Free Press Archives

31 years ago: Lynx shot in Sheridan Lake

From the Free Press archives

60 YEARS AGO (1962): When Tom Lane of Forest Grove Road read that the 100 Mile RCMP were assisting the Canadian Audubon Society in making a survey of eagles, he hastened to report that he had seen several. Where? “In the Lac La Hache area.” How many? “A whole family of them. I didn’t get a count.” Were they bald eagles? “Not the ones I saw but some of them could be.” Maybe these were golden eagles? “No.” What kind then? “Cliff Eagles.” (Lane was referring to well-known game guide and lodge owner, Clifford Eagle and his family, who had settled in the district).

42 YEARS AGO (1980): Mahood Lake residents gave a resounding no to an industrial park development proposed near Wells Gray Park. About 90 people attended a public meeting called by the developers Art Friesen, of Streamline Sawmills, and his partner John Janzen, a Vancouver contractor. Mahood Lake Resort owner said the land is part of a natural causeway for wild game and that the industrial development would put a local trapper out of business. In a secret ballot at the end of the meeting, just 21 of the 81 ballots cast were in favor of the project.

31 YEARS AGO (1991): Conservation officers were trying to find the person who killed a lynx as it swam across Sheridan Lake. According to the local officer, residents heard “pop-like” shots on the east end of the lake on Aug. 8. They found a female lynx floating near shore with a single gunshot wound to her shoulder. Residents say the shots came from a nearby boat but by the time investigators arrived it had left the scene. “There isn’t even a hunting season on lynx here,” CO Darcy MacPhee said at the time. “We don’t have a very good lynx population in the area at all.”

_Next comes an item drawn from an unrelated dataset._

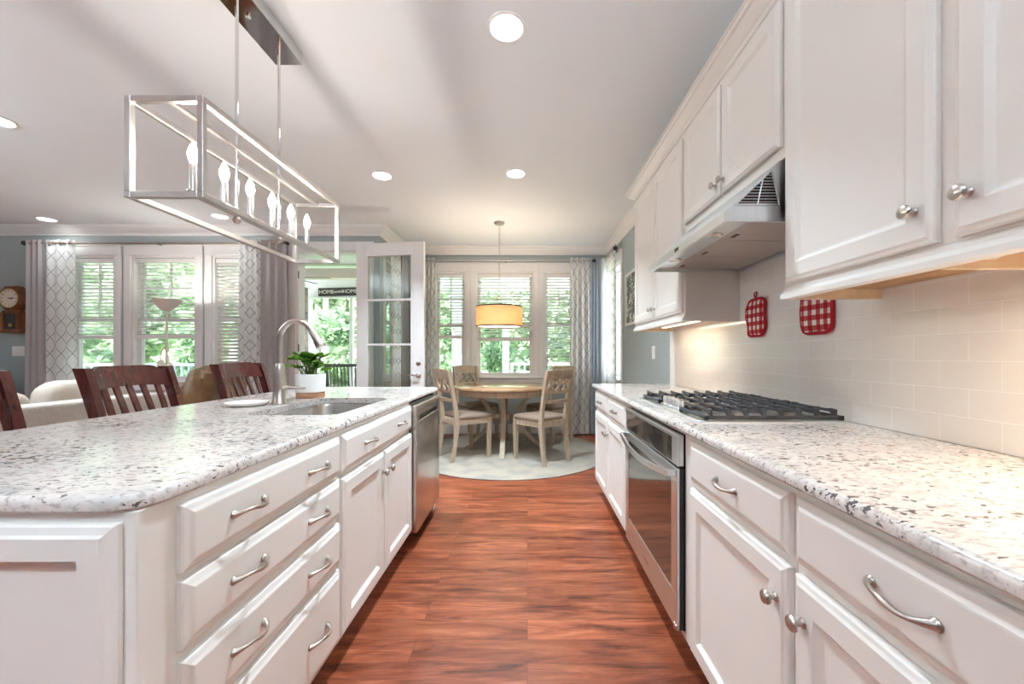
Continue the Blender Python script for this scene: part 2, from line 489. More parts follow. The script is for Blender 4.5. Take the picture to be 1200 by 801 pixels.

17 YEARS AGO (2005): More than 70 signs were put up at rest stops along 13 B.C. highways to explain the devastation wrought by the mountain pine beetle. South Cariboo signs were at Big Bar rest stop north of Clinton and at the 108 Mile Heritage Site. By 2004, the beetles had infested seven million hectares of forest. Forest Minister Rich Coleman said decades of fire suppression had been a key factor in why the beetle was able to achieve such a foothold in B.C. forests. In trying to save the forests, Coleman said, the government made the situation worse.